If you're the type of GM to warn people when they're doing something stupid, this kind of information is important to give you a chance to point out the flaw in their choice: "Boo the hamster has by far the highest initiative, but likely won't do a lot of damage because he's literally a hamster; Minsc the ranger, on the other hand, has a crossbow aimed right at your head, hasn't attacked, and probably has a held action. Are you sure you want to step on his hamster?"
If they'd instead explicitly said "I step on the hamster", you'd have had no real excuse to give that extra context, nor to double-check their thinking.
When speaking in-character, players already deliberately context-switch to filter their speech to avoid referring to game mechanics.
You risk adding a second, metagaming layer on top of this, where they have to speak in the character of "a game-player who is ignorant of the game they are playing", whenever speaking OOC about their game choices.
By requiring your players not to use "metagaming" terms, you are requiring them to focus on a metagaming concern every time they speak; "Is what I am about to say, referring to game mechanics? How can I filter it to not do so? I selected this mob based on their initiative, but should I go back and find some other defining characteristic to describe it, instead?"
"I attack the one with the lowest HP" is also acceptable. Sure, it's more common to say "the most wounded one", which is not couched in metagaming game-mechanics language, but either is fine.
"I attack the obviously smartest one" and "I attack the one with the highest INT" are also both acceptable phrasings, where the player might reasonably guess that information (when fighting a wizard and a bunch of mooks, for example).
The very concept of initiative itself is metagaming. It's a metagaming hack that lets everyone get a go at hitting other people; the alternative is to have everyone slug it out simultaneously and then resolve everything at the end.
The only reason to feel that there is a special case for this specific piece of information -- the initiative -- is if they shouldn't know it, and that the UI shows it to them is a bad thing, which they should be pretending it doesn't do.
If that is the case, you need to make this clear to the players.
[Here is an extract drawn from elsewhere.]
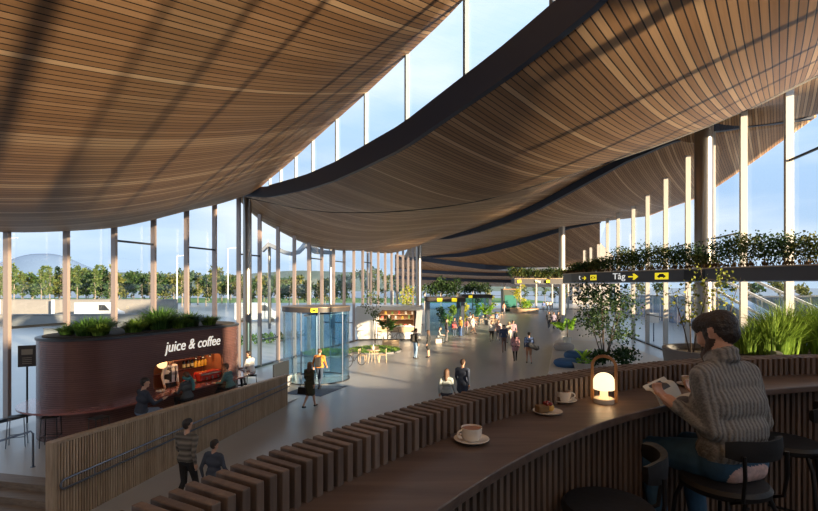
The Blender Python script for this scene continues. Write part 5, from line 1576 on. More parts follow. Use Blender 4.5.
m = MB(); m.box((0, 0, .69), (4.3, 1.2, .03)); m.build('soil', M['soil'], gp, world=False)
for i, (x, y, h_) in enumerate([(4.95, 7.0, .5), (5.2, 6.85, .7), (5.55, 7.05, .82), (6.0, 6.8, .9), (6.45, 7.1, .88), (6.9, 6.8, .92), (7.4, 7.1, .9), (5.8, 7.5, .8), (6.6, 7.55, .85), (7.9, 6.9, .9)]):
    grass_plant('fountain_grass', (x, y, MZ + .7), h_ * 1.1, .68, 480, 'grassb', 'clump of tall fresh green fountain grass in the long planter box', 'plant', 'fountain grass clumps', w=.006, droop=.9)

# ------------------------------------------------------------------ white food pod
pd = empty('food_pod', (-1.4, 40, 0), 0, 'white angular food pod with a wooden lined serving opening', 'kiosk')
Y0, Y1 = 38.6, 42.4
def xz(px, py, Y): p = W(px, py, Y); return (p.x, p.z)
m = MB()
outl = [(-4.1, .12), (-4.55, 2.35), (-4.2, 2.78), (1.12, 2.72), (.92, .12)]
hole = [(-2.55, .12), (-2.62, 2.0), (-2.2, 2.45), (.62, 2.42), (.42, .12)]
vs = [(x, Y0, z) for x, z in outl] + [(x, Y0 + .25, z) for x, z in hole] + [(x + .1, Y1, z) for x, z in outl] + [(x, Y1 - .3, z) for x, z in hole]
n = 5; fs = []
for i in range(4):
    fs += [(i, i + 1, n + i + 1, n + i), (n + i, n + i + 1, 3 * n + i + 1, 3 * n + i), (2 * n + i + 1, 2 * n + i, i, i + 1)]
fs += [(2 * n, 2 * n + 1, 2 * n + 2, 2 * n + 3, 2 * n + 4)]
m.add(vs, fs); m.build('shell', M['white'], pd)
m = MB(); m.box((-1.05, 41.6, 1.25), (3.2, .08, 2.3)); m.build('lining', M['midwood'], pd)
m = MB(); m.box((.42, 40.4, 1.25), (.08, 2.6, 2.3)); m.build('lining', M['midwood'], pd)
m = MB(); m.box((-1.05, 39.3, .62), (2.9, .75, .95)); m.build('counter', M['palewood'], pd)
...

Because right now, it's reasonable for them to take this as something that they and their characters can reasonably infer from the combat: some characters are clearly more capable or better positioned to attack than others.
I'd be inclined to go the other way, though; to amend your own expectations that initiative might be something the characters would be unaware of, and instead treat it yourself as something that's obvious information for them.